An artificial exclusive economic zone and maritime border was agreed with one of the warring factions in Libya - backed by Turkish-controlled Islamic militia recruited in Syria. ‘Volunteer’ army officers and intelligence personnel were also sent in by Turkey.

Then there is the north. After the Azerbaijan-Armenian conflict suddenly and unexpectedly flared up, the Turkish army started sending troops into the Nakhchivan province of Azerbaijan for military exercises.

Exploiting these various confrontations to the full, Erdoğan came out with his famous line about a “spectre haunting” Turkey - he claimed that Turkey had been surrounded by enemies, aiming to topple his regime.

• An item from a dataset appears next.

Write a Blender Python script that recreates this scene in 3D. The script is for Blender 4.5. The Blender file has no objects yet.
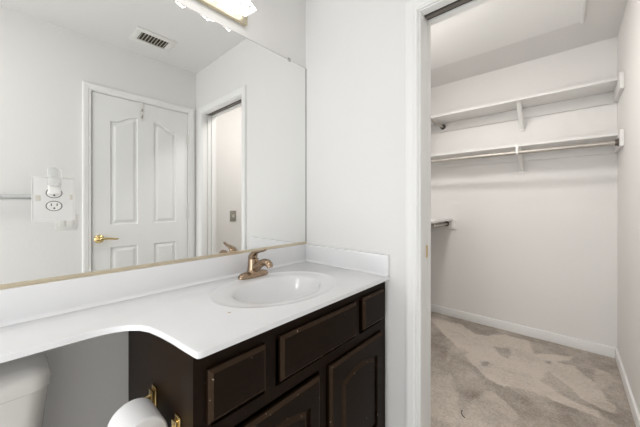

All this helps explain why the ancient ‘Church of Holy Wisdom’ was required - part of the attempt to boost Erdoğan’s war machine and bolster his waning power. It is now apparent to everybody that neither the present coalition nor Erdoğan’s presidency would survive any democratic election, despite all the propaganda poured out by the state-controlled media.

The problem is that there has been no popular mobilisation to oppose these manoeuvres. Growing state repression may explain this to some extent, but there is no force able to garner sufficient support from the population. Unless the foreign adventures produce a catastrophe or there is a huge economic crisis, the situation looks set to remain as it is.